How can a concert violinist create an innovation? The acclaimed Finnish violinist Linda Brava has performed with many leading symphony orchestras. She was elected to Helsinki city council in 1996 and became Finnish Tourism ambassador to Sweden. She posed for Playboy magazine and appeared on the US TV series, Baywatch. By combining glamour with virtuosity in classical music she has established a unique brand for herself.

Take a product and think of an absurd way to make it work. Trevor Bayliss is the English inventor who conceived the clockwork radio. What a strange combination! Radios need electricity and clockwork is a mechanical method. Surely batteries or mains electricity are better ways to power a radio. However, in the developing world batteries are expensive and mains electricity is unreliable. Bayliss built a reliable radio that people could wind up by hand. It has transformed the availability of information in many of the poorest regions of the Earth.

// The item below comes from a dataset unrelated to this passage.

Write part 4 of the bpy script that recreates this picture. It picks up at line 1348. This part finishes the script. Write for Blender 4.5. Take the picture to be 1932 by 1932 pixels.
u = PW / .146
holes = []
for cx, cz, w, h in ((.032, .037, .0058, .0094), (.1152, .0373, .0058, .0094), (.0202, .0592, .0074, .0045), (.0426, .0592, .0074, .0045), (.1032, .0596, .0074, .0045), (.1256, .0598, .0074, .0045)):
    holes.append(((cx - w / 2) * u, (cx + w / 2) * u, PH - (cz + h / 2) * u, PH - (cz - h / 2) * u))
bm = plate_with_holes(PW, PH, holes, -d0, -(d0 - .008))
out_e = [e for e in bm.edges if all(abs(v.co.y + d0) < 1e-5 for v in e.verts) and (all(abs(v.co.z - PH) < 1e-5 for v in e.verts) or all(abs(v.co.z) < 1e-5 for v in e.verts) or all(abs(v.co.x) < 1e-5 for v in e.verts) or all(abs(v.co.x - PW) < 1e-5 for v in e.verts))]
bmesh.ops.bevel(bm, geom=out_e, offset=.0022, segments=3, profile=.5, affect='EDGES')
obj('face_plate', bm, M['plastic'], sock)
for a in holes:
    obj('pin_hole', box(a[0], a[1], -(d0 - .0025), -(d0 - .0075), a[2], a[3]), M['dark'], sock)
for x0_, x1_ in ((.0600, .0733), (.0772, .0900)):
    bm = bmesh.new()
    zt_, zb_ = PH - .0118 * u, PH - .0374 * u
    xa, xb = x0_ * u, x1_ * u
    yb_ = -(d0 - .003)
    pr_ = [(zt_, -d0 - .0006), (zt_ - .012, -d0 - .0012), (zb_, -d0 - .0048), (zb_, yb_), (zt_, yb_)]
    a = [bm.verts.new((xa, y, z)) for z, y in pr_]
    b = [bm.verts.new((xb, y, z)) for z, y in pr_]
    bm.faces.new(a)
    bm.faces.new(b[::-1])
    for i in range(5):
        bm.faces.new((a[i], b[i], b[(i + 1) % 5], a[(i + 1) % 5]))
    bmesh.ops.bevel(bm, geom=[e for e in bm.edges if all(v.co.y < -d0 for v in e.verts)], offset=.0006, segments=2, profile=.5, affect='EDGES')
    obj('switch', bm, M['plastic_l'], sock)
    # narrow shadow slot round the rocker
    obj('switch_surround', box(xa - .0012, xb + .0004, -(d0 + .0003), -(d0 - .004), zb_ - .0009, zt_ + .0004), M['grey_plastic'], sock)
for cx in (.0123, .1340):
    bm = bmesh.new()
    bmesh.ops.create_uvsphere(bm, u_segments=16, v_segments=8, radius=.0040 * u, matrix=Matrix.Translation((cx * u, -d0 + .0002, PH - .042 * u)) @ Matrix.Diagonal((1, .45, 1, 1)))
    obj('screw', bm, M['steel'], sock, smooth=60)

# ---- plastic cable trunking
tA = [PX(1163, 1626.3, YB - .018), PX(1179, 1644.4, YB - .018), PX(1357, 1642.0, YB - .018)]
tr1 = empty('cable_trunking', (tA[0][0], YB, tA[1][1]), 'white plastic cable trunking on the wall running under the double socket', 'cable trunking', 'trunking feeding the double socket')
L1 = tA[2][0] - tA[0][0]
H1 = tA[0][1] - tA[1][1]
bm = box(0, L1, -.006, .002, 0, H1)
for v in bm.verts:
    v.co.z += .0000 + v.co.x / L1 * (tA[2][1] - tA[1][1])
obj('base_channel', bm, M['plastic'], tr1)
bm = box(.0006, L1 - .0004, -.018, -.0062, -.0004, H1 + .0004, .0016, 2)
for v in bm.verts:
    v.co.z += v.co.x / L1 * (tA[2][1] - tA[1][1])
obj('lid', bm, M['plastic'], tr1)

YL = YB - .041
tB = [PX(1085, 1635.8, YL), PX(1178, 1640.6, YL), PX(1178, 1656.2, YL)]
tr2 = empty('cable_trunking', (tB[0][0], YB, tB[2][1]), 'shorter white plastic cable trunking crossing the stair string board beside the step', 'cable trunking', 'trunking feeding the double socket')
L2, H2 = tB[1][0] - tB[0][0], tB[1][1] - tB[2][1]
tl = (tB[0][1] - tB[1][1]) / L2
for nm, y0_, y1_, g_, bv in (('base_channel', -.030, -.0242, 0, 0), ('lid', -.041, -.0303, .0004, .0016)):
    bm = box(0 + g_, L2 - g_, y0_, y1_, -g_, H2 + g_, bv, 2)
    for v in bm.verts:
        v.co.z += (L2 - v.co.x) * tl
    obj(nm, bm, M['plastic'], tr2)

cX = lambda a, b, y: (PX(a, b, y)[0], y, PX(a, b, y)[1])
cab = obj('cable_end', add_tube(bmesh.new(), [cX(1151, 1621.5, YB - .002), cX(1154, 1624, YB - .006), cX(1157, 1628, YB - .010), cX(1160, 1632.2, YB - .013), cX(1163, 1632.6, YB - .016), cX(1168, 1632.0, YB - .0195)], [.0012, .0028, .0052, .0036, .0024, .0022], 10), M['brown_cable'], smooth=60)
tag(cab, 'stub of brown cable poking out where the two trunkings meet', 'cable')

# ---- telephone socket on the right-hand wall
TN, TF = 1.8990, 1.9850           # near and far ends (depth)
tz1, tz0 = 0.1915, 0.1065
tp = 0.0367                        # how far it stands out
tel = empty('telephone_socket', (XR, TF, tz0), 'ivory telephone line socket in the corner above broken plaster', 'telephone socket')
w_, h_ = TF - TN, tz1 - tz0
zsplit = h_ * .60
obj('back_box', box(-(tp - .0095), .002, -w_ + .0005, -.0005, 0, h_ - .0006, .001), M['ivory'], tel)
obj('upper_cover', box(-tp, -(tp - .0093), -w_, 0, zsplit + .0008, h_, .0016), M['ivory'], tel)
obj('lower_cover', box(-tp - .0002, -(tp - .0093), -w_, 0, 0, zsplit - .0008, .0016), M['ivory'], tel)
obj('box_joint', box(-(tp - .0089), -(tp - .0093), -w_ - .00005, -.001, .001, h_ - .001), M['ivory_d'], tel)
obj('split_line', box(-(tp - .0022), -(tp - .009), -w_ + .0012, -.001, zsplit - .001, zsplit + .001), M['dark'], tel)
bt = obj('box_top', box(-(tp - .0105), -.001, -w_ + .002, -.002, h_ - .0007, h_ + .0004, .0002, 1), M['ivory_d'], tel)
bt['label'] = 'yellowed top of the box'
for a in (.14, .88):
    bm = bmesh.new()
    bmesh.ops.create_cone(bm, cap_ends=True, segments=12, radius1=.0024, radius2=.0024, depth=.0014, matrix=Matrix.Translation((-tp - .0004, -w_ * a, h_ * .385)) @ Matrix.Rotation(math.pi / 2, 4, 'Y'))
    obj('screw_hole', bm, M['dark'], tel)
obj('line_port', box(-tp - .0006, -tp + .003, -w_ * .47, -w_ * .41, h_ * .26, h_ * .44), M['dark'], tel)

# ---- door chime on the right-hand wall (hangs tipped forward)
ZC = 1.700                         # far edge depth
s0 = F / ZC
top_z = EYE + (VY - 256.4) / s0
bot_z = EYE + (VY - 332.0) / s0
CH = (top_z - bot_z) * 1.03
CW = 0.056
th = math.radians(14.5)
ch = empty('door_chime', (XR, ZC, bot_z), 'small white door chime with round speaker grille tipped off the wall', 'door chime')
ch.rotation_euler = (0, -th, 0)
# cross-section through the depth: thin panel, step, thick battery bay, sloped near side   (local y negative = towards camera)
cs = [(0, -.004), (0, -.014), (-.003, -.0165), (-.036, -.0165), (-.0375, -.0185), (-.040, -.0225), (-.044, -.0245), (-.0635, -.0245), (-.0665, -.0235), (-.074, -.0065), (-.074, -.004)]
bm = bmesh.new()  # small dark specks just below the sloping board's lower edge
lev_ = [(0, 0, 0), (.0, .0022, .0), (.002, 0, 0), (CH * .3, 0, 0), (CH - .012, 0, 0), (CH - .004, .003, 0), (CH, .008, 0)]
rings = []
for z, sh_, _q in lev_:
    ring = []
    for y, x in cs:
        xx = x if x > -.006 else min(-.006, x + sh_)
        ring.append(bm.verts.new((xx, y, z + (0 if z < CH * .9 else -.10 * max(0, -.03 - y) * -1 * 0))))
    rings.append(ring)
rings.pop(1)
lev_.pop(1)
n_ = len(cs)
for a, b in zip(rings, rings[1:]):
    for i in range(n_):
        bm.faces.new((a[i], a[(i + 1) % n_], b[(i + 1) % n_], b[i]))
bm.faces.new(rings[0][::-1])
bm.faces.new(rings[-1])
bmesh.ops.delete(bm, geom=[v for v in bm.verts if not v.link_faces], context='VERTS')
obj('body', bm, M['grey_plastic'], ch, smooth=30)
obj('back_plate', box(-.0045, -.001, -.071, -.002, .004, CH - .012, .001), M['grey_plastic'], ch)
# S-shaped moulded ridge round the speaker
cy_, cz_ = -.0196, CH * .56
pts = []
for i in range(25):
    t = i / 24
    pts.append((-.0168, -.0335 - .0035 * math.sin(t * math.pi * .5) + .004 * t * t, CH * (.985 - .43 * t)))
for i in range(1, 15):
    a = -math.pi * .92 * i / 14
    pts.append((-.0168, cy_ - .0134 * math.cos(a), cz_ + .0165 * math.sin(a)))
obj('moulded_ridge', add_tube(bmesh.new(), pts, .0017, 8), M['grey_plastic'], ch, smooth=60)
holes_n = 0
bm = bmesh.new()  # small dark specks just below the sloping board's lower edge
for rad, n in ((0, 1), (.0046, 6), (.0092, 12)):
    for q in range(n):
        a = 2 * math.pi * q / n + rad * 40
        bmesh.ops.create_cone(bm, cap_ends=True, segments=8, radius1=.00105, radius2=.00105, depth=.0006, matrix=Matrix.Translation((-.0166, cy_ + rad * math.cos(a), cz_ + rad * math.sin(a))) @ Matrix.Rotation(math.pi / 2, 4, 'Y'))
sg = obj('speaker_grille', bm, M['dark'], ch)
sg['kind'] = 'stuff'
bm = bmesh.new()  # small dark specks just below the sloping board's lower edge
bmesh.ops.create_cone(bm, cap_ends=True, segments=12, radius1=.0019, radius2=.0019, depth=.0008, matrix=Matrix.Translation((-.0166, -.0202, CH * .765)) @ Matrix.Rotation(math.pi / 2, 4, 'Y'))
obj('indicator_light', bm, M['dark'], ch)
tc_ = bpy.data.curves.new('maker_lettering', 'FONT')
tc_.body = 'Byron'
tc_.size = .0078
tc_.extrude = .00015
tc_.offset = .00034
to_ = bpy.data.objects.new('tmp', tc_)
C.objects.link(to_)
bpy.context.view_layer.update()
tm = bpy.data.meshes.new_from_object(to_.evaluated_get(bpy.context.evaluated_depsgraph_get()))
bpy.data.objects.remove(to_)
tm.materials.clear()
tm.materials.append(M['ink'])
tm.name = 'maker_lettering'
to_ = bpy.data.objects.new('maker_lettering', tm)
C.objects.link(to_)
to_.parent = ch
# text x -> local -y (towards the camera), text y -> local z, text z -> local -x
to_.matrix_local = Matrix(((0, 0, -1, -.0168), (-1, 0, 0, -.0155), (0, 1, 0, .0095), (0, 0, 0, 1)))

You can apply the same process to combinations of partners and think of diverse individuals or organisations who could work with you. Combining your different skills could create an original approach to the market. Think of how Pavarotti performed with the Irish rock band, U2. Or how Mercedes-Benz and Swatch combined to create the revolutionary Smart Car. Who would have thought that a prestige carmaker would collaborate with a fashion watchmaker to come up with the most innovative town car ever seen?

Nearly every new idea is a synthesis of other ideas. So a great way to generate ideas is to force combination possibilities. Get your team together and brainstorm how you could mix your products with those from wildly different sources. Take it to the extreme. How could you combine your key concept with random products, services, places, personalities, etc? The more bizarre the combination the more original the ideas that are triggered.

Study how your customers use your products or services. Do they use them with other products? Is there a combination you could create which would make things easier for your customers? Just like the drinks company who innovated with a ready-mixed gin and tonic.

Remember that :

  • Someone put a trolley and a suitcase together and got a suitcase with wheels.
  • Someone put an igloo with a hotel and got an ice palace.
  • Someone put copier and a telephone together and got a fax machine.
  • Someone put a bell and a clock together and got an alarm clock.
  • Someone put a coin punch and a wine press together and we got books.

So the next time you wheel your suitcase or read a fax or a book you are benefiting from someone's ingenuity in putting together a combination of ideas. Why not try it with your own products to drive innovation in your business?